What do Bob Kustra and Stu Silberman have in common? Hmmmmm..... They both craved publicity. I had gone to speak with my advisor one day at the U.K. College of Education, and I asked him what he thought of Kustra. His response, "Isn't he the biggest huckster you've ever seen?"

Anonymous said...

So by the numbers it looks like we have added 126 administrative types who have created more buearacracy which required 230 more clerical folks to support their created work load. In the mean time we have released about 216 servcie and technical folks who help maintain the place (probably contracted out by the administrative folks and justified as savings) and hired 64 more faculty folks or about 8 instructors a year.

So here is the interesting part. Figure the average teaching load for EKU faculty is just over 3 courses which means each year we averaged adding about 50 course offerings to the catelogue or about 400 hundred courses during the 8 year time frame. I realize it is not a direct relationship but on average did we really need the equivalent of 1 administrator and two clerical staff members for every 3 courses we added via new faculty member?

Anonymous said...

When discussing increases in administration, "professionals" and clerical staff at EKU, it has been my experience that low level administration and even clerical staff create practices and policies which go through almost no review or approval process (compared to academic course changes) and are established not for the ease of use by faculty but for the convenience of their own administrative duties. If we want to start looking at "core mission" and "strategic" decisions, we need to start looking at how out of line some of these folks expectations and practices have become.

Not trying to be mean spirited or point fingers, but I can't tell you how many times over the years I have either had to explain practices or correct misunderstandings with new university clerical/professional folks due to turn over or else had clerical person I have never worked with make operational changes without talking to the departments which it impacts. I often feel like I am doing someone else's clerical job in order to make their tasks easier instead of clerical folks serving to make my job as a faculty member easier. I am suppose to be teaching, supporting my faculty and serving students, not reading a 30 page procurement card user manual or typing position postings for HR.

In the same token, not sure what to expect if these no faculty folks get RIFed. They have created such a thick insulation of bueracratic hoop jumping between need and action, we won't be able to get anything done without employing equal effort in cutting back the hedges of operational bueracracy.

Anonymous said...

Why 10 %? What was the justification for that specific amount? I am sure the Board of Regents who approved this have since gotten an earful from what appears on the surface to be a rather capricious and even calus mandate.
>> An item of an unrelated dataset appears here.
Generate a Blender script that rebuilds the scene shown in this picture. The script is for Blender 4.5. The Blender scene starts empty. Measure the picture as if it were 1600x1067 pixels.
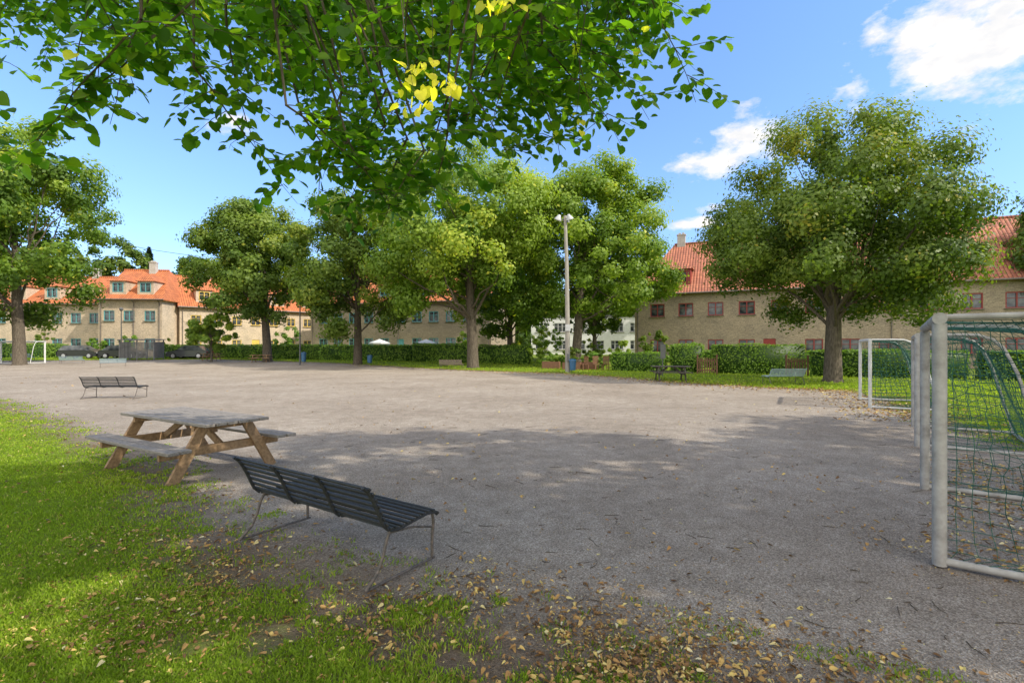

I thought we were selecting a president to make those decisions. Do we really need to candy coat the job that much in order to atract a quality candidate? What if we cut a program which the new president's vision perceives as necessary or even "strategic"!

Anonymous said...

Let the cuts begin, are you going to be pushed off the boat or jump in voluntarily. Staff folks with less than five years have got a pretty good idea where they stand come June.

I thought the idea was to try to encourage folks leave on their own in order to avoid RIF, but they you come to learn that not all voluntary reductions are going to approved, based on how much money they have in the pot to pay these folks off. So we are going to have to RIF folks regardless.

Unless you are on the verge of retiring anyway, you would be nuts to leave voluntarily. Current staff release packages would probably only keep you afloat for about three months once you throw COLA expense into the mix. Problem is if you leave voluntarily, you don't qualify for unemployment. Doesn't matter if EKU won't contest it, you still don't qualify because you left of your own accord. Better off to be kicked off the boat and have a couple of years of unemployement.